The most effective filtration is the forced flow and side stream system incorporating a pump and filter designed for high temperature use. Such an approach continuously diverts approximately 5 to 10 percent of the process flow through a filter equipped with its own pump while the heating system is operating. The filter processes the total fluid charge at least 15 to 20 times in a 24-hour period.

Plumb the inlet of the filter pump to the process pump discharge piping to take advantage of the turbulence that keeps solids in suspension. After passing through the filter, the clean fluid either discharges to the same process line at a pressure higher than the system pressure or to the return pipeline downstream of the process pump. Figure 1 shows a diagram of a typical hot oil filtration system.

It is important to ensure that the material of construction of the components on the filtration system are suitable for high temperature use. Many filter housings use elastomer O-ring seals that are not safe for high temperature operation because they lose strength or dissolve in the heat transfer fluid. The temperature ratings on the components must exceed the application specifications.

Maintenance issues

When filtering heat transfer fluids for the first time, change filter elements frequently. The initial cartridge should be rated at 100 to 50 microns and then replaced to gradually reduce porosity to 25 microns. Filtering the fluid any more finely may remove additives from the oil and affect the performance of the fluid and system. Using combinations of particle removing elements increases the time between changeouts.

Depth filters using glass fiber wound filter cartridge elements have proven to be most effective. They withstand temperatures to 700 degrees F, have excellent dirt holding capacity, and are economical.

A typical filtration system should include a pump, a filter, controls, isolation valves, and safety accessories. The ideal system provides a safe and user-friendly system that is easy to incorporate in the heating system.

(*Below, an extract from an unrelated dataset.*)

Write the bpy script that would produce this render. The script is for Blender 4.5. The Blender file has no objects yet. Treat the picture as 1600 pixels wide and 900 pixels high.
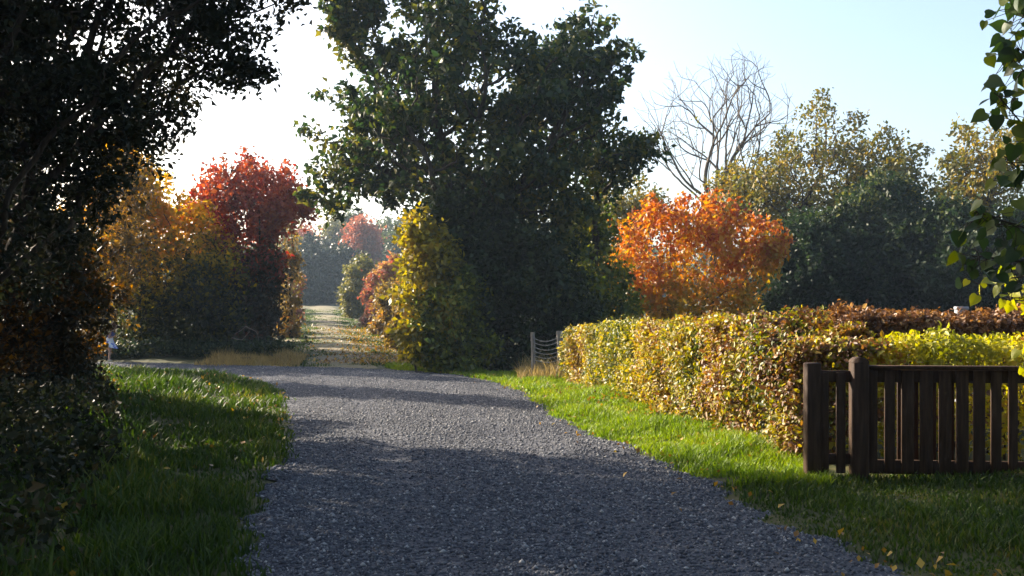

While heat transfer fluid providers recommend filtering the oil regularly, fluid users are generally at a loss to locate safe, user-friendly, and cost effective filter systems. For this reason, hot oil users are reluctant to incorporate proper filtration or are forced to improvise to meet their individual needs. A well-designed filtration system reduces downtime, increases productivity and system efficiency, and, most importantly, provides safety and longevity of both the hot oil system and its fluid.

A typical situation

A company's pilot plant experienced frequent wear in the heat transfer process pumps. Timers installed on the control panel revealed that the pumps needed replacement after 200 to 500 operating hours. The annual cost of replacement pumps, down time, lost productivity, maintenance labor and fluid was $40,000.

Analysis of the heat transfer fluid revealed coking in the oil that created abrasive particles causing the pumps to wear rapidly. After using a side stream filtration system for three years, records showed the process pumps lasting 10 times longer than before--over 3,500 hours--without maintenance.

In addition to the initial savings, incorporating the filtration system saved $22,000 per year in replacement parts and reduced power and fluid consumption. Other savings come from reduced downtime and increased productivity and manpower costs.